To end a festival with Beethoven's op. 111 is to end it with a question that has no answer — which is perhaps the only honest way to end anything.
The logic of the programme becomes clearer when you consider the occasion. A closing concert asks for music that knows how to conclude. Bach's grief transformed by Liszt's hands; Medtner's solitary voice; a Chopin prelude that arrives and departs like a thought you almost had; and then Beethoven, writing music that seemed to understand it was among the last things he would ever write for the instrument. There is no encore logic here. The evening is designed to end.
Coming to Menton
Menton sits at the very eastern edge of the French Riviera, minutes from the Italian border, and has always felt slightly apart from the festival circuit of Nice and Cannes — quieter, more self-possessed, with a lemon-growing tradition and a town centre that has changed less than its neighbours. The old town climbs steeply from the seafront, and the walk up to the basilica in the early evening, past shuttered shops and the smell of jasmine from courtyard gardens, is part of the experience of the festival itself.

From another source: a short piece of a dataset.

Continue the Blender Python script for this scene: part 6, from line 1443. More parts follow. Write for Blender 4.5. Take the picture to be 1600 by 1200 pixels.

For those planning an evening around the concert, the festival's website — festival-musique-menton.fr — carries ticketing and programme information. Doors to outdoor concerts at the basilica typically open before the performance; arriving early allows time to find a seat with a clear view of both the piano and the church façade, which the stage lighting treats as a backdrop of considerable drama.
The 77th edition of the Festival de Musique de Menton closes, then, with a recital that asks its audience to sit still and listen to one person think through four centuries of music in real time. On a warm August night, in a square above the Mediterranean, that is not a small thing.